Communication
The yes / no / maybe list, step by step
6 min read
The yes / no / maybe list is the most boring-looking and most useful tool in modern sex education. It's a checklist of activities, possibilities, and dynamics. Each person fills it in privately, then you compare. That's the whole exercise.
The reason it works isn't the list. It's that it gives both of you permission to think clearly about what you actually want, away from the other person's face and reactions.
Step 1 — Find or build the list
Several reputable, non-sketchy versions exist online: Scarleteen's, Bex Talks Sex's, and Sunny Megatron's are all good. Print one or copy it into a shared doc. A solid list has anywhere from 50 to 300 items grouped by category: sensation, location, roles, body parts, fantasies, kink-adjacent, hard limits.
Step 2 — Fill it in alone
Not together. Not over dinner. Alone, somewhere private, when you have at least 30 quiet minutes. For each item you mark one of four things:
- Yes — I'd enjoy this; I'd actively choose it.

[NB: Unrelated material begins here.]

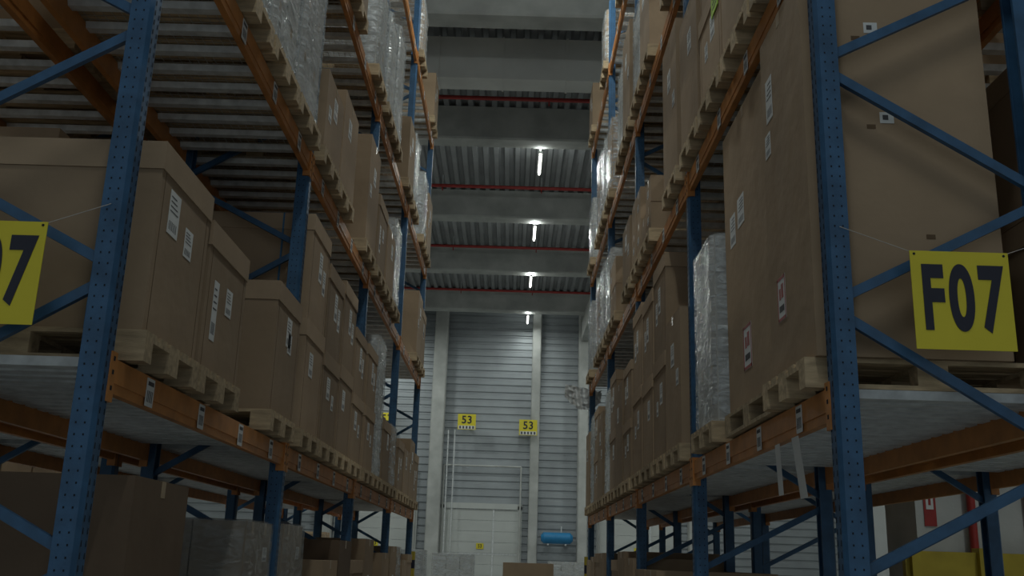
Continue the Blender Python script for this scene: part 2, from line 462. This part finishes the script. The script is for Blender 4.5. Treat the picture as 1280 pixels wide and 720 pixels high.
mb=MB()
for y,z0,w,h,t in ((5.38,2.08,.10,.27,.03),(5.02,2.04,.13,.31,-.05)):
    x=AR+.002
    mb.add([(x,y,z0+h),(x,y+w,z0+h),(x+.02,y+w+t,z0),(x+.02,y+t,z0)],[(0,1,2,3)],M_LABEL)
mb.obj('hanging_paper_tags')

# ------------------------------------------------------------ signs
def text(body, size, loc, parent, mat=M_BLACK, off=.02, sx=.8, sp=1.1):
    c=bpy.data.curves.new('lettering','FONT'); c.body=body; c.size=size; c.align_x='CENTER'; c.align_y='CENTER'
    c.offset=off*size; c.extrude=.0008; c.space_character=sp
    c.materials.append(mat)
    o=bpy.data.objects.new('lettering',c); col.objects.link(o)
    o.rotation_euler=(math.pi/2,0,0); o.location=loc; o.scale=(sx,1,1); o.parent=parent
    return o
def aisle_sign(x,y,z,cords):
    e=empty('aisle_sign',(x,y,z))
    mb=MB(); mb.box(-.225,.225,0,.004,-.230,.230,M_YEL)
    for q in (-.205,.205): mb.cyl((q,-.002,.215),(q,.006,.215),.006,M_HOLE,8)
    mb.obj('sign_plate',parent=e)
    mb=MB()
    for q,(tx,ty,tz) in zip((-.205,.205),cords):
        mb.cyl((q,.002,.22),(tx-x,ty-y,tz-z),.0018,M_CORD,6)
    mb.obj('cord',parent=e)
    text('F07',.41,(0,-.002,-.005),e,off=.036,sx=.545,sp=1.20)
aisle_sign(2.02,4.34,2.895,[(AR+.06,4.395,3.25),(AR+DEPTH-.05,4.395,3.22)])
aisle_sign(-2.275,4.1,2.83,[(-AL-DEPTH+.05,4.17,3.1),(-AL-.06,4.175,3.18)])

# ------------------------------------------------------------ building shell
YW=47.2; XL=-16; XR=16; YB=-9
ZC=CH+12.0
mb=MB(); mb.box(XL-.2,XR+.2,YB,YW+.5,-.2,0,M_FLOOR); mb.obj('floor')
mb=MB(); prof=[]; x=XL
while x<XR:
    prof += [(x,ZC),(x+.13,ZC),(x+.17,ZC+.12),(x+.29,ZC+.12)]; x+=.33
mb.strip(prof,YB,YW+.5,'y',M_CEIL)
mb.box(XL,XR,YB,YW+.5,ZC+.16,ZC+.3,M_CEIL)
mb.obj('ceiling')
mb=MB(); z=0
while z<ZC:
    mb.add([(XL,YW,z),(XR,YW,z),(XL,YW,z+.2),(XR,YW,z+.2),(XL,YW+.05,z+.24),(XR,YW+.05,z+.24),(XL,YW+.05,z+.31),(XR,YW+.05,z+.31),(XL,YW,z+.35),(XR,YW,z+.35)],
           [(0,1,3,2),(2,3,5,4),(4,5,7,6),(6,7,9,8)],M_WALL); z+=.35
mb.box(XL,XR,YW+.06,YW+.3,0,ZC,M_WALL)
mb.obj('wall_far')
mb=MB(); mb.box(XL-.2,XL,YB,YW,0,ZC,M_WALLW); mb.obj('wall_left')
mb=MB(); mb.box(XR,XR+.2,YB,YW,0,ZC,M_WALLW); mb.obj('wall_right')
BY=[25.3-6.4*4+6.4*i for i in range(8)]
zb0=CH+11.05
for y in BY:
    mb=MB()
    P=[(-.27,0),(.27,0),(.30,.05),(.30,.949),(-.30,.949),(-.30,.05)]
    n=len(P)
    vs=[(XL+.01,y+a,zb0+b) for a,b in P]+[(XR-.01,y+a,zb0+b) for a,b in P]
    mb.add(vs,[(i,(i+1)%n,n+(i+1)%n,n+i) for i in range(n)]+[tuple(range(n)),tuple(range(n,2*n))[::-1]],M_CONC)
    mb.obj('roof_beam')
    mb=MB(); mb.cyl((XL+.1,y-1.6,CH+11.62),(XR-.1,y-1.6,CH+11.62),.055,M_RED,10)
    for k in range(-4,5): mb.cyl((k*3.2+.7,y-1.6,CH+11.62),(k*3.2+.7,y-1.6,ZC-.005),.012,M_GALV,6); mb.cyl((k*3.2+.7,y-1.6,CH+11.62),(k*3.2+.7,y-1.6,CH+11.45),.02,M_RED,6)
    mb.obj('sprinkler_pipe')
for x in (3.35,-8.5,8.5):
    mb=MB(); mb.box(x-.2,x+.2,26,46.4,CH+10.2,CH+11.045,M_CONC); mb.obj('roof_girder')
mb=MB(); mb.box(XL+.05,XR-.05,20.9,21.5,CH+10.75,CH+11.8,M_DUCT)
x=XL+.5
while x<XR-.1: mb.box(x,x+.04,20.88,21.52,CH+10.73,CH+11.82,M_DUCT); x+=1.5
for k in range(-4,5): mb.cyl((k*3,21.2,CH+11.8),(k*3,21.2,ZC-.005),.015,M_GALV,6)
mb.obj('air_duct')

# lamps
def lamp(x,y,z,energy,length=1.5,up=.25):
    e=empty('ceiling_strip_light',(x,y,z))
    mb=MB(); mb.box(-.05,.05,-length/2,length/2,.0,.07,M_WALLW)
    mb.box(-.012,.012,-length/2+.1,-length/2+.12,.07,ZC-.005-z,M_GALV); mb.box(-.012,.012,length/2-.12,length/2-.1,.07,ZC-.005-z,M_GALV)
    mb.obj('housing',parent=e)
    mb=MB(); mb.cyl((0,-length/2+.02,-.025),(0,length/2-.02,-.025),.03,M_TUBE,10); mb.obj('tube',parent=e)
    for k,(zz,en) in enumerate(((-.06,energy),(.08,energy*up))):  # second, upward light is added to brighten the duct and ceiling
        if en<=0: continue
        ld=bpy.data.lights.new('glow','AREA'); ld.shape='RECTANGLE'; ld.size=.09; ld.size_y=length; ld.energy=en; ld.color=(.93,1,.96)
        lo=bpy.data.objects.new('glow',ld); col.objects.link(lo); lo.location=(0,0,zz); lo.parent=e
        if k: lo.rotation_euler=(math.pi,0,0)
for y in (26.3,32.5,38.7,45.2): lamp(.55,y,CH+10.9,115 if y<45 else 45,up=.35)
for y in (7.4,): lamp(.1,y,CH+10.9,110)
lamp(.3,14.0,CH+10.3,105,up=1.0)
for y in (1.,): lamp(.0,y,CH+10.9,150)
for y in (8,26,42): lamp(-6.1,y,CH+10.6,240,up=0); lamp(7.2,y,CH+10.6,240,up=0)  # unseen lamps added over the side aisles to brighten the walls
lamp(-12,14,CH+10.6,420,up=0)  # another unseen lamp, added to brighten the left wall

def column(x,y,w,d,name='concrete_column',top=ZC-.005):
    mb=MB(); c=.04
    mb.prism_z([(x-w/2+c,y-d/2),(x+w/2-c,y-d/2),(x+w/2,y-d/2+c),(x+w/2,y+d/2),(x-w/2,y+d/2),(x-w/2,y-d/2+c)],0,top,M_CONC); mb.obj(name)
column(-3.55,46.8,.62,.7); column(1.05,46.9,.42,.5); column(3.3,46.8,.45,.7)
column(-8.5,46.8,.6,.7); column(8.5,46.8,.6,.7)
mb=MB()
for x in (-3.0,-2.7): mb.cyl((x,46.6,0),(x,46.6,7.5),.03,M_GALV,8)
mb.obj('vertical_conduits')
def dock(xc,name,w=3.4):
    e=empty(name,(xc,YW-.12,0))
    mb=MB()
    for k in range(8): mb.box(-w/2,w/2,-.02,.05,k*.49+.01,k*.49+.48,M_DOOR)
    mb.box(-w/2,w/2,0,.1,0,3.95,M_GALV)
    mb.obj('door_panels',parent=e)
    mb=MB()
    mb.box(-w/2-.2,-w/2,-.08,.1,0,4.1,M_DOOR); mb.box(w/2,w/2+.2,-.08,.1,0,4.1,M_DOOR); mb.box(-w/2-.2,w/2+.2,-.08,.1,3.95,4.2,M_DOOR)
    mb.cyl((-w/2-.1,-.15,0),(-w/2-.1,-.15,5.9),.04,M_CONC,8); mb.cyl((w/2+.1,-.15,0),(w/2+.1,-.15,5.9),.04,M_CONC,8)
    mb.cyl((-w/2-.1,-.15,5.9),(w/2+.1,-.15,5.9),.04,M_CONC,8); mb.box(-w/2,w/2,-.03,0,1.9,1.95,M_GALV)
    mb.box(.55,.62,-.05,0,0,4,M_GALV)
    mb.obj('door_frame',parent=e)
    mb=MB(); mb.box(-.17,.17,-.05,-.03,2.15,2.4,M_YEL); mb.obj('number_plate',parent=e)
    text('53',.22,(0,-.055,2.275),e)
dock(-1.35,'door_1'); dock(-6.2,'door_2'); dock(5.9,'door_3')
def wallsign(x,z,n):
    e=empty('dock_number_sign',(x,46.3,z))
    mb=MB(); mb.box(-.42,.42,0,.03,-.3,.42,M_YEL); mb.box(-.05,.05,.03,.85,-.05,.05,M_GALV)
    mb.box(-.38,.38,-.004,0,-.28,-.12,M_LABEL)
    for k in range(5): mb.box(-.34+k*.15,-.26+k*.15,-.006,-.004,-.26,-.14,M_INK)
    mb.obj('sign_plate',parent=e); text(n,.5,(0,-.008,.14),e,off=.02,sx=.95)
wallsign(-2.15,7.8,'53'); wallsign(.72,7.62,'53'); wallsign(-5.9,7.75,'53')

e=empty('blue_air_tank',(2.15,46.5,2.72))
mb=MB()
mb.cyl((-.6,0,0),(.6,0,0),.25,M_TANK,24); mb.cyl((-.72,0,0),(-.6,0,0),.14,M_TANK,24,.25); mb.cyl((.6,0,0),(.72,0,0),.25,M_TANK,24,.14)
for q in (-.4,.4): mb.box(q-.03,q+.03,-.2,.69,-.32,-.25,M_GALV)
mb.cyl((.2,0,.25),(.2,0,.5),.03,M_GALV,8); mb.cyl((.2,0,.5),(.2,.6,.5),.03,M_GALV,8)
mb.obj('tank_body',parent=e)

e=empty('fire_hose_column',(5.9,12.9,0))
mb=MB(); mb.box(-.95,.95,-.5,.5,0,ZC-.01,M_CONC); mb.obj('column_body',parent=e)
mb=MB(); mb.box(-1.2,1.3,-.75,-.6,.0,1.55,M_YELP); mb.box(-1.2,1.3,-.72,-.62,1.65,1.95,M_YELP)
for q in (-1.1,-.3,.5,1.2): mb.box(q-.05,q+.05,-.8,-.6,0,2.0,M_YELP)
mb.obj('yellow_guard',parent=e)
mb=MB()
for q,r in ((-.30,.05),(.42,.05),(.62,.05)): mb.cyl((q,-.58,0.2),(q,-.58,ZC-1),r,M_RED,10)
mb.obj('red_pipes',parent=e)
mb=MB(); mb.box(-.85,-.70,-.51,-.505,2.25,2.75,M_RED); mb.box(-.82,-.73,-.512,-.51,2.45,2.7,M_LABEL); mb.box(-.79,-.76,-.514,-.512,2.5,2.66,M_RED); mb.obj('fire_sign',parent=e)

def hazard(x,y):
    e=empty('rack_end_guard',(x,y,0)); mb=MB()
    for k in range(12):
        mb.box(-.09,.09,-.06,.06,k*.15,(k+1)*.15,M_YELP if k%2 else M_BLACK)
    mb.obj('striped_post',parent=e)
hazard(AR+.05,YR+4*BAY+.35); hazard(-AL-.05,YL+4*BAY+.35)

mb=MB(); g=28; vs=[]
for a in range(g+1):
    for b in range(g+1):
        u=a/g-.5; v=b/g-.5
        fold=.05*math.sin(u*30+v*3)+.03*noise.noise(Vector((u*9,v*7,9)))
        droop=-.12*(1-(2*u)**2)
        vs.append((u*.70+.03*noise.noise(Vector((v*8,u*4,3))), fold, v*(.20+.22*(1-(2*u)**2))+droop+.05*noise.noise(Vector((u*7,v*5,1)))-u*.08))
mb.add(vs,[(a*(g+1)+b,(a+1)*(g+1)+b,(a+1)*(g+1)+b+1,a*(g+1)+b+1) for a in range(g) for b in range(g)],M_LABEL,True)
mb.obj('crumpled_plastic_sheet',(1.33,YR+4*BAY+.2,LV[1]-.02))

for (k,x,y,h,v) in (('wrapw',-2.5,24,1.72,1),('wrapw',-1.5,28,1.68,2),('carton',.45,24,1.5,1),('wrapw',1.75,31,1.55,1),('lid',-3.6,28,1.6,1),
                    ('carton',-4.9,24,2.0,0),('wrap',2.9,26,1.7,1),('carton',4.2,30,1.9,0),('carton',-6.1,31,2.2,1)):
    load(k,1 if x>0 else -1,x,y,0,h,v)

# ------------------------------------------------------------ world + camera
w=bpy.data.worlds.new('World'); scene.world=w; w.use_nodes=True
bg=w.node_tree.nodes['Background']; bg.inputs[0].default_value=(.68,.79,.86,1); bg.inputs[1].default_value=.38

cam=bpy.data.cameras.new('camera'); co=bpy.data.objects.new('camera',cam); col.objects.link(co)
F=1240.0
cam.sensor_width=36; cam.lens=F/1280*36; cam.clip_end=200; cam.clip_start=.05
r=math.radians(1.7)
Yc=Vector((636-640,-(700-360),-F)).normalized()
Zc=Vector((math.sin(r),math.cos(r),0)); Zc=(Zc-Yc*Zc.dot(Yc)).normalized()
Xc=Yc.cross(Zc).normalized()
R=Matrix((Xc,Yc,Zc))
co.matrix_world=Matrix.Translation((0,0,CH))@R.to_4x4()
scene.camera=co
scene.view_settings.view_transform='Standard'
scene.view_settings.look='None'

- Maybe — under the right conditions; tell me more.
- Not now — not at this stage of my life or this relationship.
- Hard no — never with anyone, full stop.

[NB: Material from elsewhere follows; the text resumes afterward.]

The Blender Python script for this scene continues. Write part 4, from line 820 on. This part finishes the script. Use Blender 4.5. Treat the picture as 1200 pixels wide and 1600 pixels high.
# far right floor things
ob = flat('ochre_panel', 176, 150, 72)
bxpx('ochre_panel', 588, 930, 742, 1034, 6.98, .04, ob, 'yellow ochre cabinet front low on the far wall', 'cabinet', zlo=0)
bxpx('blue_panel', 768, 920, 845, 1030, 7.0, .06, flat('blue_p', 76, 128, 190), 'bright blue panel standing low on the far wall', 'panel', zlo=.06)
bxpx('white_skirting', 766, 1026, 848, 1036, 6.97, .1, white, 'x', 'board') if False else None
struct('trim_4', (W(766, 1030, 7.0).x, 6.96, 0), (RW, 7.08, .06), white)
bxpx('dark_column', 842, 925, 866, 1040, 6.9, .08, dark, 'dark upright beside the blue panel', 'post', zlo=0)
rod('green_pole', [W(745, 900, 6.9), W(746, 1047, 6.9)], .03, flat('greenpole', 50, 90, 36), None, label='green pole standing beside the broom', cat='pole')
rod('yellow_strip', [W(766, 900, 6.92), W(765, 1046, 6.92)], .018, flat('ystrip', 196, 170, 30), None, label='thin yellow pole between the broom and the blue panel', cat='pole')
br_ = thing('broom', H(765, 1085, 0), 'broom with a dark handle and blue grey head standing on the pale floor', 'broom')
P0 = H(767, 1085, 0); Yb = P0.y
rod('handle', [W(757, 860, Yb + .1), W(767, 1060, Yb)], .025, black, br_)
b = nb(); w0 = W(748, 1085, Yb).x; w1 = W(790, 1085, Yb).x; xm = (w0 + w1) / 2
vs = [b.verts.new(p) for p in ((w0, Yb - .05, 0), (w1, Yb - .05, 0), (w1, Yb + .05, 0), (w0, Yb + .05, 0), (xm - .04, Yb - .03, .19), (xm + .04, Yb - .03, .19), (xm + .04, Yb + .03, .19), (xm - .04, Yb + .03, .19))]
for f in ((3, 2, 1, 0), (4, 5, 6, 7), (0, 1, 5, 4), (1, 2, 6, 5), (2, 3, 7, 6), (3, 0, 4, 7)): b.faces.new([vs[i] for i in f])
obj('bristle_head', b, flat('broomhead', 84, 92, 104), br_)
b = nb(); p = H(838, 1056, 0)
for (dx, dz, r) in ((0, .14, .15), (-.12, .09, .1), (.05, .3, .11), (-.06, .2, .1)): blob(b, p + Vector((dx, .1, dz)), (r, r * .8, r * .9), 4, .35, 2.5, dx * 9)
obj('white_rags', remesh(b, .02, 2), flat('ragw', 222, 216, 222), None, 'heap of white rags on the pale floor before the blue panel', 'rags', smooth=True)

Resist the urge to fill it in as the person you want to be. Fill it in as the person you actually are right now.
Step 3 — Compare, gently
Sit down together with both lists. Use these rules:
- Start with the yes-and-yes overlaps. Celebrate them. Plan one.

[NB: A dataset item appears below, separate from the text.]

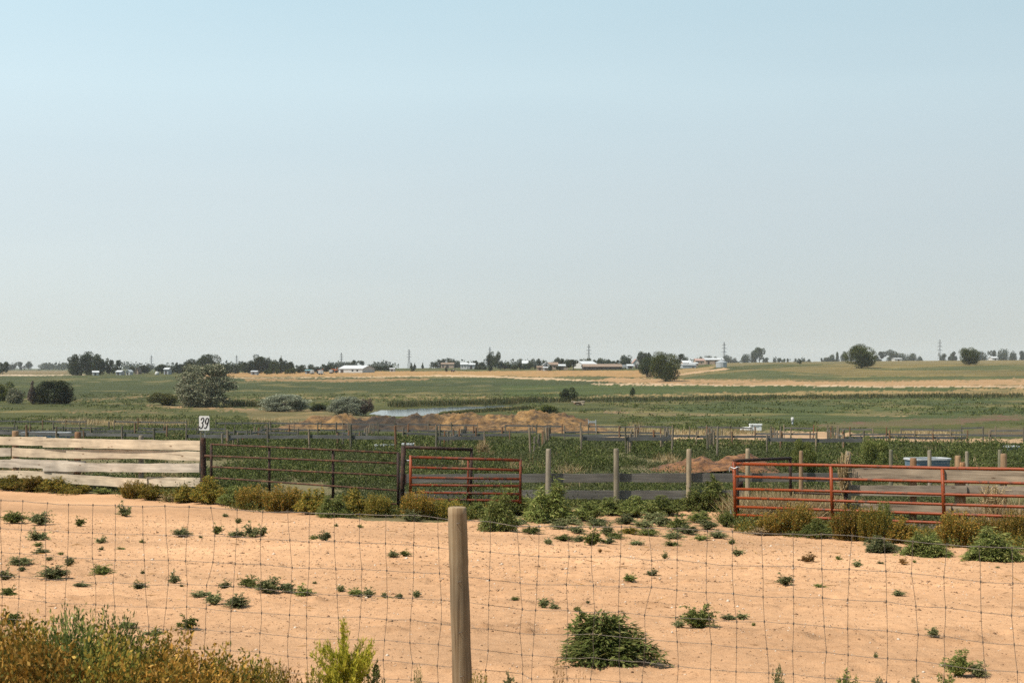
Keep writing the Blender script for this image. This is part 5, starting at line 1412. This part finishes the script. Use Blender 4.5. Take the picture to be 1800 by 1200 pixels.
# ---------------------------------------------------------------- buildings
def building(name, u0, u1, veave, vridge, Y, label, wall='wall_white', roof='roof_white', depth=None, gable=False, openings=(), cat='building', rz=0.0, vbase=None, over=.25):
    """a building whose long side (or gable end) faces the road; openings: (x0, x1, z0, z1, kind) as fractions of the front"""
    s = Y/F; uc = (u0+u1)/2; p = at(uc, Y)
    root = empty(name, p, rz); tag(root, label, cat)
    W = (u1-u0)*s; ze = (HV-veave)*s-p.z; zr = (HV-vridge)*s-p.z
    ze = max(ze, 1.2); zr = max(zr, ze+.3)
    D = depth or max(5, W*.5)
    mb = MB()
    if gable:
        mb.prism([(-W/2, -.6), (W/2, -.6), (W/2, ze), (0, zr-.08), (-W/2, ze)], -D/2, D/2)
    else:
        n = len(mb.v)
        prof = [(-D/2, -.6), (D/2, -.6), (D/2, ze), (0, zr-.08), (-D/2, ze)]
        v = [(-W/2, y, z) for y, z in prof]+[(W/2, y, z) for y, z in prof]
        mb.add(v, [(4, 3, 2, 1, 0), (5, 6, 7, 8, 9)]+[(i, (i+1) % 5, 5+(i+1) % 5, 5+i) for i in range(5)])
    mb.build('wall', M[wall], root)
    mb = MB(); t = .14
    if gable:
        mb.prism([(-W/2-over, ze-over*(zr-ze)/(W/2)), (0, zr), (W/2+over, ze-over*(zr-ze)/(W/2)), (W/2+over, ze-over*(zr-ze)/(W/2)+t), (0, zr+t), (-W/2-over, ze-over*(zr-ze)/(W/2)+t)], -D/2-over, D/2+over)
    else:
        k = over*(zr-ze)/(D/2)
        prof = [(-D/2-over, ze-k), (0, zr), (D/2+over, ze-k), (D/2+over, ze-k+t), (0, zr+t), (-D/2-over, ze-k+t)]
        v = [(-W/2-over, y, z) for y, z in prof]+[(W/2+over, y, z) for y, z in prof]
        mb.add(v, [(5, 4, 3, 2, 1, 0), (6, 7, 8, 9, 10, 11)]+[(i, (i+1) % 6, 6+(i+1) % 6, 6+i) for i in range(6)])
    mb.build('roof', M[roof], root)
    for x0, x1, z0, z1, kd in openings:
        mb = MB(); xa, xb = -W/2+x0*W, -W/2+x1*W
        mb.box(((xa+xb)/2, -D/2-.02, (z0+z1)/2*ze), (xb-xa, .1, (z1-z0)*ze))
        mb.build('door' if kd == 'door' else 'window' if kd == 'window' else 'opening', M['wall_dark'] if kd != 'window' else M['glass'], root)
    return root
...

- Then talk about each other's maybes — only ask "what would make this a yes?"
- Skip the nos entirely. A no is a no; you don't owe an argument.
- Note the hard nos somewhere shared so neither of you forgets.
Step 4 — Re-do it
Preferences change. Relationships change. People who've done this exercise once and then never again are working off a snapshot that might be years out of date. A useful cadence: once a year, or after any big life change.
Common mistakes
- Filling it in together (kills the privacy that makes it work).
- Treating it as a contract instead of a snapshot.
- Arguing about the other person's list.
- Using it to score relationship compatibility instead of to find next steps.